* **Stated task**
Using the data below, repeat all of it precisely.

* **Given information**
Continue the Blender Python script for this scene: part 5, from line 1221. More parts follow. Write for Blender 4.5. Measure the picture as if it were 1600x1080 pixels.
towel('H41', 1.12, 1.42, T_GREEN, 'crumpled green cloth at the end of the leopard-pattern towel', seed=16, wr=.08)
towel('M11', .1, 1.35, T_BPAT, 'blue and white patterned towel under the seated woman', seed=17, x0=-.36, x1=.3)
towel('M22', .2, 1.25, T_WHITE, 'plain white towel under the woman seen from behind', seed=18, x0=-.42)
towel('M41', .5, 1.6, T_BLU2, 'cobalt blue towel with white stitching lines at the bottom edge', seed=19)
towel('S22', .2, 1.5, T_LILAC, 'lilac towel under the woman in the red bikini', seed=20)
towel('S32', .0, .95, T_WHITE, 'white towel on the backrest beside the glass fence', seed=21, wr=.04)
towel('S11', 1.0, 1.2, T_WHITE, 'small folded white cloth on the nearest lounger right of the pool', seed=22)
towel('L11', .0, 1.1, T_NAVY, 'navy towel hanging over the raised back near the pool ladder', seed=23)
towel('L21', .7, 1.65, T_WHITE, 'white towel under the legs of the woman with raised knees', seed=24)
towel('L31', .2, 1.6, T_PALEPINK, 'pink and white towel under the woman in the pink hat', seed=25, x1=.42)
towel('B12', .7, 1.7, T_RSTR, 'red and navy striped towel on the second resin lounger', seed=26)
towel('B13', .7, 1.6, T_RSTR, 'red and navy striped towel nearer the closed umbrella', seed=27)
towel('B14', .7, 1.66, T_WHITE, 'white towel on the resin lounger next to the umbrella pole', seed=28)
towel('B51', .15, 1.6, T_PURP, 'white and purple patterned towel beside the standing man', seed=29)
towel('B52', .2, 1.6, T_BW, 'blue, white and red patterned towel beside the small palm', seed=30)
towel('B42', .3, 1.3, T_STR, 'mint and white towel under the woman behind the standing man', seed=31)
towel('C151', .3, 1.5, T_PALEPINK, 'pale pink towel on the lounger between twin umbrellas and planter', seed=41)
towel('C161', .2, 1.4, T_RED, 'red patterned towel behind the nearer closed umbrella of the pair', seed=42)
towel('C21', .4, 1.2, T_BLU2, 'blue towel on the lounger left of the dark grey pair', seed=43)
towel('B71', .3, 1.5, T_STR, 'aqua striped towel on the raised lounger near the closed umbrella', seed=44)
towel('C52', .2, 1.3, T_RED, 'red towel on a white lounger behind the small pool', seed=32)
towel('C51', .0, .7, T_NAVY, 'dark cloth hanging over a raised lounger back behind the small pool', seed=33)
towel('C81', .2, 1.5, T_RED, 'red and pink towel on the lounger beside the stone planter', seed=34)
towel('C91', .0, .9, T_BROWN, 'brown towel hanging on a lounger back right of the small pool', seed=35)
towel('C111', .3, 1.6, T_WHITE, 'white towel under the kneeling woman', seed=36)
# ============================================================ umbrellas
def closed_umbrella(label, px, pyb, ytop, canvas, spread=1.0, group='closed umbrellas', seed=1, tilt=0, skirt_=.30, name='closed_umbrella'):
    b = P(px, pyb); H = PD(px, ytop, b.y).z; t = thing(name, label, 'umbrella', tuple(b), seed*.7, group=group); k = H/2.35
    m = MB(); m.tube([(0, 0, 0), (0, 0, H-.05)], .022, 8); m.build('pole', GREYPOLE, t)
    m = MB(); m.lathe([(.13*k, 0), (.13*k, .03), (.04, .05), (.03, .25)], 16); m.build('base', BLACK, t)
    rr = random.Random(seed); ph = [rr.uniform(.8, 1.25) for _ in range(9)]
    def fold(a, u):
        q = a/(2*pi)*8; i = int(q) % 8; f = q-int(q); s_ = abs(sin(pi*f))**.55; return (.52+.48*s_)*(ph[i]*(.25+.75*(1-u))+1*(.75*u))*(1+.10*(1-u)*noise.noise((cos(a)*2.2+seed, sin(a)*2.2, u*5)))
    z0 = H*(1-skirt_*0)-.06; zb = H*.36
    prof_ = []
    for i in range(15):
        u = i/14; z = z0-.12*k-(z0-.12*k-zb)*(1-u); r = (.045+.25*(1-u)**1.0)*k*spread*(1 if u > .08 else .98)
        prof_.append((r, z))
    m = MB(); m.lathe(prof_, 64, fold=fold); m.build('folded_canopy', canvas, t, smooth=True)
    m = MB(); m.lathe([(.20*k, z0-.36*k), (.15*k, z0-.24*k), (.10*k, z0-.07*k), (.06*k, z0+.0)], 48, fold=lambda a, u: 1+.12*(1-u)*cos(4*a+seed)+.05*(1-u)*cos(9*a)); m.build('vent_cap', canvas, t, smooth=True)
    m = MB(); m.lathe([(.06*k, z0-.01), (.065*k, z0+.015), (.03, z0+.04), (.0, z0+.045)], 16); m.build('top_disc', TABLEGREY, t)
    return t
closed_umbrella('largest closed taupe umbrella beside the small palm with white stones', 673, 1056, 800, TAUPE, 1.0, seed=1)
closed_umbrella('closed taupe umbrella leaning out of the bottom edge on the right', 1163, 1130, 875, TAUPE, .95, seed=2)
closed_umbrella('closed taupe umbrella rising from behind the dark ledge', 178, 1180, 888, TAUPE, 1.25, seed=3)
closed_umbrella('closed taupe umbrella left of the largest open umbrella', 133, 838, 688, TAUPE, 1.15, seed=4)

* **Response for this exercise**
Continue the Blender Python script for this scene: part 5, from line 1221. More parts follow. Write for Blender 4.5. Measure the picture as if it were 1600x1080 pixels.
towel('H41', 1.12, 1.42, T_GREEN, 'crumpled green cloth at the end of the leopard-pattern towel', seed=16, wr=.08)
towel('M11', .1, 1.35, T_BPAT, 'blue and white patterned towel under the seated woman', seed=17, x0=-.36, x1=.3)
towel('M22', .2, 1.25, T_WHITE, 'plain white towel under the woman seen from behind', seed=18, x0=-.42)
towel('M41', .5, 1.6, T_BLU2, 'cobalt blue towel with white stitching lines at the bottom edge', seed=19)
towel('S22', .2, 1.5, T_LILAC, 'lilac towel under the woman in the red bikini', seed=20)
towel('S32', .0, .95, T_WHITE, 'white towel on the backrest beside the glass fence', seed=21, wr=.04)
towel('S11', 1.0, 1.2, T_WHITE, 'small folded white cloth on the nearest lounger right of the pool', seed=22)
towel('L11', .0, 1.1, T_NAVY, 'navy towel hanging over the raised back near the pool ladder', seed=23)
towel('L21', .7, 1.65, T_WHITE, 'white towel under the legs of the woman with raised knees', seed=24)
towel('L31', .2, 1.6, T_PALEPINK, 'pink and white towel under the woman in the pink hat', seed=25, x1=.42)
towel('B12', .7, 1.7, T_RSTR, 'red and navy striped towel on the second resin lounger', seed=26)
towel('B13', .7, 1.6, T_RSTR, 'red and navy striped towel nearer the closed umbrella', seed=27)
towel('B14', .7, 1.66, T_WHITE, 'white towel on the resin lounger next to the umbrella pole', seed=28)
towel('B51', .15, 1.6, T_PURP, 'white and purple patterned towel beside the standing man', seed=29)
towel('B52', .2, 1.6, T_BW, 'blue, white and red patterned towel beside the small palm', seed=30)
towel('B42', .3, 1.3, T_STR, 'mint and white towel under the woman behind the standing man', seed=31)
towel('C151', .3, 1.5, T_PALEPINK, 'pale pink towel on the lounger between twin umbrellas and planter', seed=41)
towel('C161', .2, 1.4, T_RED, 'red patterned towel behind the nearer closed umbrella of the pair', seed=42)
towel('C21', .4, 1.2, T_BLU2, 'blue towel on the lounger left of the dark grey pair', seed=43)
towel('B71', .3, 1.5, T_STR, 'aqua striped towel on the raised lounger near the closed umbrella', seed=44)
towel('C52', .2, 1.3, T_RED, 'red towel on a white lounger behind the small pool', seed=32)
towel('C51', .0, .7, T_NAVY, 'dark cloth hanging over a raised lounger back behind the small pool', seed=33)
towel('C81', .2, 1.5, T_RED, 'red and pink towel on the lounger beside the stone planter', seed=34)
towel('C91', .0, .9, T_BROWN, 'brown towel hanging on a lounger back right of the small pool', seed=35)
towel('C111', .3, 1.6, T_WHITE, 'white towel under the kneeling woman', seed=36)
# ============================================================ umbrellas
def closed_umbrella(label, px, pyb, ytop, canvas, spread=1.0, group='closed umbrellas', seed=1, tilt=0, skirt_=.30, name='closed_umbrella'):
    b = P(px, pyb); H = PD(px, ytop, b.y).z; t = thing(name, label, 'umbrella', tuple(b), seed*.7, group=group); k = H/2.35
    m = MB(); m.tube([(0, 0, 0), (0, 0, H-.05)], .022, 8); m.build('pole', GREYPOLE, t)
    m = MB(); m.lathe([(.13*k, 0), (.13*k, .03), (.04, .05), (.03, .25)], 16); m.build('base', BLACK, t)
    rr = random.Random(seed); ph = [rr.uniform(.8, 1.25) for _ in range(9)]
    def fold(a, u):
        q = a/(2*pi)*8; i = int(q) % 8; f = q-int(q); s_ = abs(sin(pi*f))**.55; return (.52+.48*s_)*(ph[i]*(.25+.75*(1-u))+1*(.75*u))*(1+.10*(1-u)*noise.noise((cos(a)*2.2+seed, sin(a)*2.2, u*5)))
    z0 = H*(1-skirt_*0)-.06; zb = H*.36
    prof_ = []
    for i in range(15):
        u = i/14; z = z0-.12*k-(z0-.12*k-zb)*(1-u); r = (.045+.25*(1-u)**1.0)*k*spread*(1 if u > .08 else .98)
        prof_.append((r, z))
    m = MB(); m.lathe(prof_, 64, fold=fold); m.build('folded_canopy', canvas, t, smooth=True)
    m = MB(); m.lathe([(.20*k, z0-.36*k), (.15*k, z0-.24*k), (.10*k, z0-.07*k), (.06*k, z0+.0)], 48, fold=lambda a, u: 1+.12*(1-u)*cos(4*a+seed)+.05*(1-u)*cos(9*a)); m.build('vent_cap', canvas, t, smooth=True)
    m = MB(); m.lathe([(.06*k, z0-.01), (.065*k, z0+.015), (.03, z0+.04), (.0, z0+.045)], 16); m.build('top_disc', TABLEGREY, t)
    return t
closed_umbrella('largest closed taupe umbrella beside the small palm with white stones', 673, 1056, 800, TAUPE, 1.0, seed=1)
closed_umbrella('closed taupe umbrella leaning out of the bottom edge on the right', 1163, 1130, 875, TAUPE, .95, seed=2)
closed_umbrella('closed taupe umbrella rising from behind the dark ledge', 178, 1180, 888, TAUPE, 1.25, seed=3)
closed_umbrella('closed taupe umbrella left of the largest open umbrella', 133, 838, 688, TAUPE, 1.15, seed=4)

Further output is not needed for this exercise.